# [BRIEF]
The records that follow are to be transcribed in full, without their images.

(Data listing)
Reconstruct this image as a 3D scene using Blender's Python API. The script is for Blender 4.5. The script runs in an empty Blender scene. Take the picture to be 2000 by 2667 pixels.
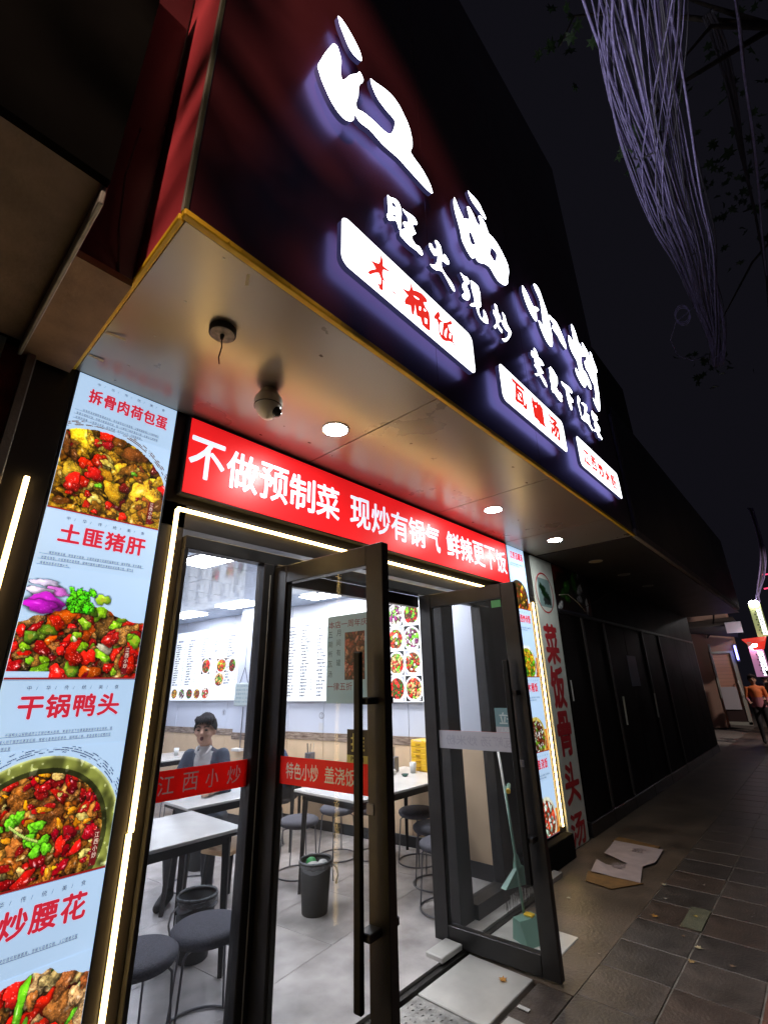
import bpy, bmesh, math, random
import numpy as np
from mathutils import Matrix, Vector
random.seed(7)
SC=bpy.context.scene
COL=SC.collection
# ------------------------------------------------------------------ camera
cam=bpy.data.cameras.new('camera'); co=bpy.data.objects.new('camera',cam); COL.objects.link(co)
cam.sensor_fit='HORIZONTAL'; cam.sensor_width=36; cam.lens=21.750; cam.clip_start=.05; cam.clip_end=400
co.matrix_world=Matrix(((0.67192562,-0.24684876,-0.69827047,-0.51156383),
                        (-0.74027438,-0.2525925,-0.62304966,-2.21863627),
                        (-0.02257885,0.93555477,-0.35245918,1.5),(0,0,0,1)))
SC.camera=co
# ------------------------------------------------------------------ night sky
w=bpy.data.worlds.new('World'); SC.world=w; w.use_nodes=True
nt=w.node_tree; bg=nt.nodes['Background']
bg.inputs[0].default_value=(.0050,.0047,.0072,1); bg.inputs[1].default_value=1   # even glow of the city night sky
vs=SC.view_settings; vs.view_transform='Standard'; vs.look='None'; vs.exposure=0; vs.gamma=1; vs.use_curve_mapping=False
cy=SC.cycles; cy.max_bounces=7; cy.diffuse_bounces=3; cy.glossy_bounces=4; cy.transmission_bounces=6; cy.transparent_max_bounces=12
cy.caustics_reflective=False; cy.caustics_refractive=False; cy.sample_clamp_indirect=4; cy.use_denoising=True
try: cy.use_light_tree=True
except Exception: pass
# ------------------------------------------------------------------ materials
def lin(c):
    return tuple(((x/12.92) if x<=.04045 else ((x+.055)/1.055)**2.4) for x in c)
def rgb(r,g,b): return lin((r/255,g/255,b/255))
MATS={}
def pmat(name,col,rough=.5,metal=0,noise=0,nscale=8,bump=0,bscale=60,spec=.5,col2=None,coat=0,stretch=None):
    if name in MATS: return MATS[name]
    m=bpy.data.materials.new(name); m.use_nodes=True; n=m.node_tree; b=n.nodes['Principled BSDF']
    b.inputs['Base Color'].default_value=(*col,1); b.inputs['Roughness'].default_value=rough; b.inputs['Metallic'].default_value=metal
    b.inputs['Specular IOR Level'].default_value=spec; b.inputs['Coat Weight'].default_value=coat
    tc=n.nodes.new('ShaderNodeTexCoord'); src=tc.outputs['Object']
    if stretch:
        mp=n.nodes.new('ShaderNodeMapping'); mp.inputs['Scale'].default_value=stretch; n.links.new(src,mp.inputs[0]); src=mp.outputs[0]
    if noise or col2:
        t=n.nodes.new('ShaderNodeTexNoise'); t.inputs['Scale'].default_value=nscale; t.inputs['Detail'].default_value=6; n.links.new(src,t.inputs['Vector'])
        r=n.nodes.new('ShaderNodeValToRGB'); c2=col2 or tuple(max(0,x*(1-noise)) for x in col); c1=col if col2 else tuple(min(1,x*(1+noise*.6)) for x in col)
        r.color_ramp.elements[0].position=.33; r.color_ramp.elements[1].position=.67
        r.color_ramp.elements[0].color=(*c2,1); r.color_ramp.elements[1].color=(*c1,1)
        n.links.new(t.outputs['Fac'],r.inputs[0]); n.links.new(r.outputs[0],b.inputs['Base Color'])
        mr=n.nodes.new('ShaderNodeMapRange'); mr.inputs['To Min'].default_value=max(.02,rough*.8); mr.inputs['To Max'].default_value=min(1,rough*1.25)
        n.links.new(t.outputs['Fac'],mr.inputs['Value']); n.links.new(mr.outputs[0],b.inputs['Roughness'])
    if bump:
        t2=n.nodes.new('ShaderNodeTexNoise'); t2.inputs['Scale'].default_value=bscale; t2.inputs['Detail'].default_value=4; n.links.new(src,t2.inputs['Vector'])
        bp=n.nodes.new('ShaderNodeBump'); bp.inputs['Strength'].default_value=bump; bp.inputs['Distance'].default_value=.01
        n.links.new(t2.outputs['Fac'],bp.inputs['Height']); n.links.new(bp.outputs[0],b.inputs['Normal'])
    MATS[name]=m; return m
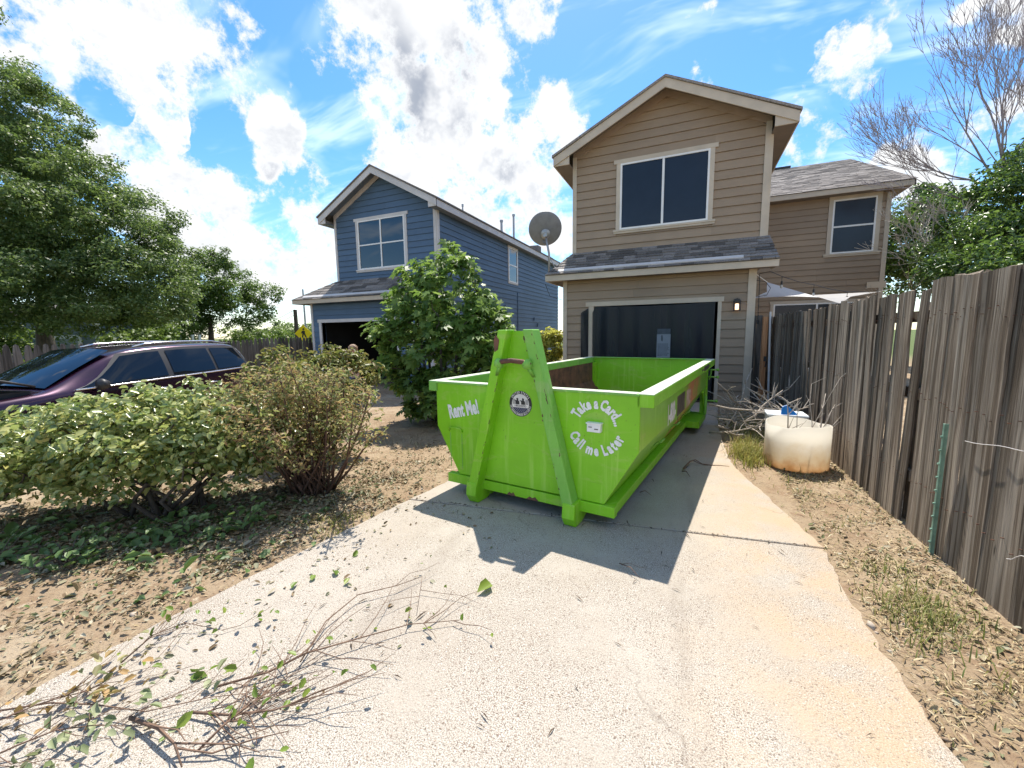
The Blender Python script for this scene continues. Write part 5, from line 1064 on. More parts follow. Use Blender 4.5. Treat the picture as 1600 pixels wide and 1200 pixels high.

# [FINAL ANSWER]
Reconstruct this image as a 3D scene using Blender's Python API. The script is for Blender 4.5. The script runs in an empty Blender scene. Take the picture to be 2000 by 2667 pixels.
import bpy, bmesh, math, random
import numpy as np
from mathutils import Matrix, Vector
random.seed(7)
SC=bpy.context.scene
COL=SC.collection
# ------------------------------------------------------------------ camera
cam=bpy.data.cameras.new('camera'); co=bpy.data.objects.new('camera',cam); COL.objects.link(co)
cam.sensor_fit='HORIZONTAL'; cam.sensor_width=36; cam.lens=21.750; cam.clip_start=.05; cam.clip_end=400
co.matrix_world=Matrix(((0.67192562,-0.24684876,-0.69827047,-0.51156383),
                        (-0.74027438,-0.2525925,-0.62304966,-2.21863627),
                        (-0.02257885,0.93555477,-0.35245918,1.5),(0,0,0,1)))
SC.camera=co
# ------------------------------------------------------------------ night sky
w=bpy.data.worlds.new('World'); SC.world=w; w.use_nodes=True
nt=w.node_tree; bg=nt.nodes['Background']
bg.inputs[0].default_value=(.0050,.0047,.0072,1); bg.inputs[1].default_value=1   # even glow of the city night sky
vs=SC.view_settings; vs.view_transform='Standard'; vs.look='None'; vs.exposure=0; vs.gamma=1; vs.use_curve_mapping=False
cy=SC.cycles; cy.max_bounces=7; cy.diffuse_bounces=3; cy.glossy_bounces=4; cy.transmission_bounces=6; cy.transparent_max_bounces=12
cy.caustics_reflective=False; cy.caustics_refractive=False; cy.sample_clamp_indirect=4; cy.use_denoising=True
try: cy.use_light_tree=True
except Exception: pass
# ------------------------------------------------------------------ materials
def lin(c):
    return tuple(((x/12.92) if x<=.04045 else ((x+.055)/1.055)**2.4) for x in c)
def rgb(r,g,b): return lin((r/255,g/255,b/255))
MATS={}
def pmat(name,col,rough=.5,metal=0,noise=0,nscale=8,bump=0,bscale=60,spec=.5,col2=None,coat=0,stretch=None):
    if name in MATS: return MATS[name]
    m=bpy.data.materials.new(name); m.use_nodes=True; n=m.node_tree; b=n.nodes['Principled BSDF']
    b.inputs['Base Color'].default_value=(*col,1); b.inputs['Roughness'].default_value=rough; b.inputs['Metallic'].default_value=metal
    b.inputs['Specular IOR Level'].default_value=spec; b.inputs['Coat Weight'].default_value=coat
    tc=n.nodes.new('ShaderNodeTexCoord'); src=tc.outputs['Object']
    if stretch:
        mp=n.nodes.new('ShaderNodeMapping'); mp.inputs['Scale'].default_value=stretch; n.links.new(src,mp.inputs[0]); src=mp.outputs[0]
    if noise or col2:
        t=n.nodes.new('ShaderNodeTexNoise'); t.inputs['Scale'].default_value=nscale; t.inputs['Detail'].default_value=6; n.links.new(src,t.inputs['Vector'])
        r=n.nodes.new('ShaderNodeValToRGB'); c2=col2 or tuple(max(0,x*(1-noise)) for x in col); c1=col if col2 else tuple(min(1,x*(1+noise*.6)) for x in col)
        r.color_ramp.elements[0].position=.33; r.color_ramp.elements[1].position=.67
        r.color_ramp.elements[0].color=(*c2,1); r.color_ramp.elements[1].color=(*c1,1)
        n.links.new(t.outputs['Fac'],r.inputs[0]); n.links.new(r.outputs[0],b.inputs['Base Color'])
        mr=n.nodes.new('ShaderNodeMapRange'); mr.inputs['To Min'].default_value=max(.02,rough*.8); mr.inputs['To Max'].default_value=min(1,rough*1.25)
        n.links.new(t.outputs['Fac'],mr.inputs['Value']); n.links.new(mr.outputs[0],b.inputs['Roughness'])
    if bump:
        t2=n.nodes.new('ShaderNodeTexNoise'); t2.inputs['Scale'].default_value=bscale; t2.inputs['Detail'].default_value=4; n.links.new(src,t2.inputs['Vector'])
        bp=n.nodes.new('ShaderNodeBump'); bp.inputs['Strength'].default_value=bump; bp.inputs['Distance'].default_value=.01
        n.links.new(t2.outputs['Fac'],bp.inputs['Height']); n.links.new(bp.outputs[0],b.inputs['Normal'])
    MATS[name]=m; return m
The Blender Python script for this scene continues. Write part 5, from line 1064 on. More parts follow. Use Blender 4.5. Treat the picture as 1600 pixels wide and 1200 pixels high.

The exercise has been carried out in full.